Le Qatar, ce géant de l’immobilier parisien
Derrière les façades prestigieuses de la capitale française se cache l’un des plus grands propriétaires immobiliers étrangers : l’émirat du Qatar.
Le Qatar est peut-être un petit émirat par sa superficie, mais ses ambitions expansionnistes dépassent largement ses frontières, jusqu’en France notamment, où il contrôle l’un des patrimoines immobiliers étrangers les plus conséquents.
Selon une enquête publiée le 6 novembre par Franceinfo, la monarchie du Golfe possède 71 immeubles à Paris et 158 bâtiments dans l’ensemble du pays. Le fleuron de cet empire foncier se trouve sur les Champs-Élysées, souvent présentés comme « la plus belle avenue du monde ».
Sur ce tronçon long d’environ 1,3 kilomètre, plus de 390 mètres de façades appartiennent, d’après l’analyse des cadastres menée par Le Monde, à l’État qatari, à des familles influentes ou à des fonds d’investissement du pays.
En façade, aucun nom qatarien n’apparaît dans les documents officiels, mais en remontant la chaîne de participations, on constate que toutes ces sociétés sont contrôlées par des intérêts venus de Doha, voire par la famille Al-Thani elle-même.
Un cadeau fiscal de Nicolas Sarkozy
Cette présence massive se matérialise par la prise de contrôle d’immeubles symboliques, comme l’ex-Virgin Megastore du 52 Champs-Élysées – racheté en 2012 par le fonds souverain Qatar Investment Authority pour plus de 500 millions d’euros – ou encore l’îlot du 103–111 Champs-Élysées, acquis auprès de HSBC pour 440 millions d’euros en 2010.
Ces acquisitions spectaculaires, portées par la promesse de rendements élevés sur la pierre parisienne, ont été facilitées par un cadre fiscal particulièrement favorable.
Ainsi en 2008, Nicolas Sarkozy, alors président, signe un accord bilatéral avec Doha, officiellement destiné à encourager les échanges économiques entre les deux pays. Mais ce texte comporte une clause clé : l’exonération des investisseurs qataris d’impôt sur les plus-values immobilières réalisées en France.

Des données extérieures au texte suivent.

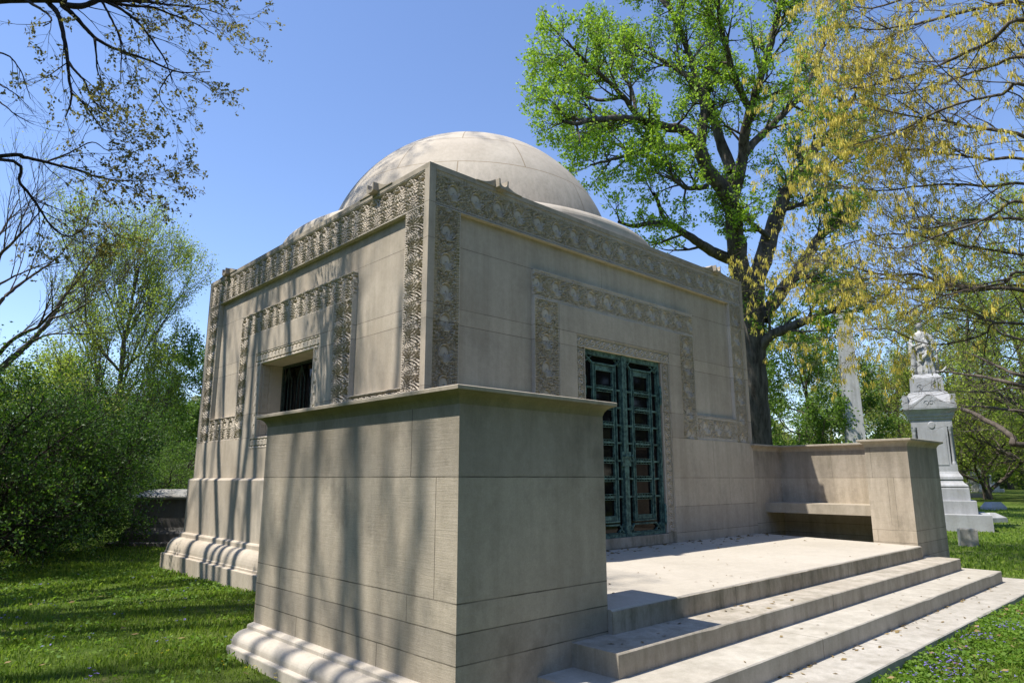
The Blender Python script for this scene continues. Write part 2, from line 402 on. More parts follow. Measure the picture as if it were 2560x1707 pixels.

Illustration avec l’hôtel Lambert, ce joyau du classicisme français au cœur de Paris. Ce somptueux édifice de 4 000 mètres carrés a été acheté puis revendu par un prince du Qatar à l’homme d’affaires français Xavier Niel. Après d’importants travaux, la plus-value est estimée à 100 millions d’euros selon les informations recueillies par Franceinfo.
Des critiques tous azimuts
Dans un régime fiscal ordinaire, un propriétaire français aurait dû verser au minimum plusieurs millions d’euros au titre de l’impôt sur cette plus-value. Pour un investisseur qatari, la facture est en revanche nulle.
De fait, nombreux sont ceux qui dans la classe politique française toutes obédiences confondues dénoncent ce qu’ils considèrent comme un privilège injustifié accordé à l’un des pays les plus riches du monde. D’autant qu’une source proche du dossier reconnaît auprès de Franceinfo que les autorités françaises n’ont jamais chiffré précisément le manque à gagner budgétaire lié à cette « ristourne fiscale ».
Pour Henry Guaino, ancien conseiller de Nicolas Sarkozy, ce régime de faveur s’apparente toutefois à une contrepartie assumée en échange des capitaux venus de Doha. « C’est un privilège fiscal en contrepartie des investissements. Ce n’est pas un privilège fiscal gratuit, ce n’est pas pour faire plaisir à l’émir du Qatar« , argumente-t-il.